* DATA EXTRACT
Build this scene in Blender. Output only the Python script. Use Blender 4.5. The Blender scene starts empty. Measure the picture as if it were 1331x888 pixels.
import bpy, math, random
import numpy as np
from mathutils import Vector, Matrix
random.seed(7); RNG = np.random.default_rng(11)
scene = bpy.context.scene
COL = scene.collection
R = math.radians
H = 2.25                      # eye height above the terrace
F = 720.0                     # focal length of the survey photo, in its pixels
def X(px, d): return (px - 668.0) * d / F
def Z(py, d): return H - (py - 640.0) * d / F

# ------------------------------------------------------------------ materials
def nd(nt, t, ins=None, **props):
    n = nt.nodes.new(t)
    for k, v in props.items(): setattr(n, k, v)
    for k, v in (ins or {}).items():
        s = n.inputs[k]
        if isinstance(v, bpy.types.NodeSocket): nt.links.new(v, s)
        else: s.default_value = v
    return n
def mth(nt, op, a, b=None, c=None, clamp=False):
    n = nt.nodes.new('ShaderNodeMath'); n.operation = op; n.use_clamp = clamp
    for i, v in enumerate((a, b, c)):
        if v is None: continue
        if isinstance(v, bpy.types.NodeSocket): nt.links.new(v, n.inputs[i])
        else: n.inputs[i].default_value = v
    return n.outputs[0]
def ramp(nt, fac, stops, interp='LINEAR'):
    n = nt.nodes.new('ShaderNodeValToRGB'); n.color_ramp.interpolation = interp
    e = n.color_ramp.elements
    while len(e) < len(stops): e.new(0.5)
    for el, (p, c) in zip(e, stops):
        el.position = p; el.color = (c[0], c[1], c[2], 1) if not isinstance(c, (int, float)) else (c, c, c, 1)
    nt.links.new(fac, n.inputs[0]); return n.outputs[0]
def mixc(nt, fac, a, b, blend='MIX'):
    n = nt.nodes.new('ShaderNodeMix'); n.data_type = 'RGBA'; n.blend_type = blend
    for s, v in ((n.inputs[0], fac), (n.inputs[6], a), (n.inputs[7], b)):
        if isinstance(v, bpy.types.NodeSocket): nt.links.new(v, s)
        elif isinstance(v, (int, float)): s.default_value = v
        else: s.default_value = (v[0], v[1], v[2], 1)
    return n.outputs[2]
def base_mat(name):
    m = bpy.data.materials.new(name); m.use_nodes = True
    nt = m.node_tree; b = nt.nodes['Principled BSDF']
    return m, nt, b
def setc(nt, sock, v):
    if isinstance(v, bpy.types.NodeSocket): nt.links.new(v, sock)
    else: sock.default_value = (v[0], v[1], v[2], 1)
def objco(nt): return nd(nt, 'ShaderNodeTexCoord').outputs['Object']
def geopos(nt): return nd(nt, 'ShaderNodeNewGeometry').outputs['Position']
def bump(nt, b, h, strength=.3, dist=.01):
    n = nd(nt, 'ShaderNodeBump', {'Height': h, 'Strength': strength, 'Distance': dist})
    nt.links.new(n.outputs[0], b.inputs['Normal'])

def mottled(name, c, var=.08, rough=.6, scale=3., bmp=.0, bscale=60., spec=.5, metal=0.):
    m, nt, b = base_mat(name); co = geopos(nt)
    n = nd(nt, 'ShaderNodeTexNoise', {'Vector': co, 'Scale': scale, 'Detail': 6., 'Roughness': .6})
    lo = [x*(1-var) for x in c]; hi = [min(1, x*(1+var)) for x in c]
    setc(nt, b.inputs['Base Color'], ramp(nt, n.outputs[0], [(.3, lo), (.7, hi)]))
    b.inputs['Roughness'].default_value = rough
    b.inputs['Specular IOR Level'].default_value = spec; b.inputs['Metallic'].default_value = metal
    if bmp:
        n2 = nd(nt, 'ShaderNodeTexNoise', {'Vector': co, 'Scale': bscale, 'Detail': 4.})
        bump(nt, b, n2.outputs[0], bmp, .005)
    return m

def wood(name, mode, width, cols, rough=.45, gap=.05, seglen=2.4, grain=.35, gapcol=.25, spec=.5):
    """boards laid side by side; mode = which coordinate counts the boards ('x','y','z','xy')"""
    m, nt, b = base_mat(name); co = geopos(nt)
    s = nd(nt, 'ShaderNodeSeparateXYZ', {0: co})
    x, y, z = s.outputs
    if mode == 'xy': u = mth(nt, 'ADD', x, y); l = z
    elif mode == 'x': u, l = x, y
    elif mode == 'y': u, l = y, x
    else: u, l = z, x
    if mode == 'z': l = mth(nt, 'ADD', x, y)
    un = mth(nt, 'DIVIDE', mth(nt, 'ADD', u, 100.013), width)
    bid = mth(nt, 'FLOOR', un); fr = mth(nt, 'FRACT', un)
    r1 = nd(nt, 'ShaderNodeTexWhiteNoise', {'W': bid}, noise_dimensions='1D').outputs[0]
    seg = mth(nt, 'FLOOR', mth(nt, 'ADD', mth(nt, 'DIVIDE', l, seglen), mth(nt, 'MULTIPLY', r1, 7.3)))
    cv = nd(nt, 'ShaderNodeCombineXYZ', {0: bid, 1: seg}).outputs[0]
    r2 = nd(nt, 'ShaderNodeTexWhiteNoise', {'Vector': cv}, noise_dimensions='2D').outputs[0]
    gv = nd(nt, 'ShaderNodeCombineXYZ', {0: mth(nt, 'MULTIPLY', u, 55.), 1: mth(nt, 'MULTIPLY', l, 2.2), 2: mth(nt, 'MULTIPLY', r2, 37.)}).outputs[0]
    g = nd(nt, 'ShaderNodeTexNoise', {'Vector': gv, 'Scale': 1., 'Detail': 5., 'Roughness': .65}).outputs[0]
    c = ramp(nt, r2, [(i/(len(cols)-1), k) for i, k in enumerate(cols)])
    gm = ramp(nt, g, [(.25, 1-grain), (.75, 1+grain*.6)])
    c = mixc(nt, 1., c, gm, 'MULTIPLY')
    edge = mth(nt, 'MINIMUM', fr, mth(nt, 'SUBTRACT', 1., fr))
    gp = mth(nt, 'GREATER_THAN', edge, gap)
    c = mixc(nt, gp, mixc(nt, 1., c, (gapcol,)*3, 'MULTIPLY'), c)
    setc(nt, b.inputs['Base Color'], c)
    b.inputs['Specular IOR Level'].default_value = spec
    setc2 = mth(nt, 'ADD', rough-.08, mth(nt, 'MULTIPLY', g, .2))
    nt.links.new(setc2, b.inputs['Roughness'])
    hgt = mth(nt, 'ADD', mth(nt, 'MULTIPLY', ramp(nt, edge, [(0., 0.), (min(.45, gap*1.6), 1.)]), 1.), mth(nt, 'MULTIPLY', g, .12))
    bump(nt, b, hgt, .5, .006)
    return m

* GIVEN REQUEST
Begin with the first line of the data above and, please, print each line exactly until you have printed the line containing "def Z(py, d): return H - (py - 640.0) * d / F"; print nothing else.

* WORKED ANSWER
Build this scene in Blender. Output only the Python script. Use Blender 4.5. The Blender scene starts empty. Measure the picture as if it were 1331x888 pixels.
import bpy, math, random
import numpy as np
from mathutils import Vector, Matrix
random.seed(7); RNG = np.random.default_rng(11)
scene = bpy.context.scene
COL = scene.collection
R = math.radians
H = 2.25                      # eye height above the terrace
F = 720.0                     # focal length of the survey photo, in its pixels
def X(px, d): return (px - 668.0) * d / F
def Z(py, d): return H - (py - 640.0) * d / F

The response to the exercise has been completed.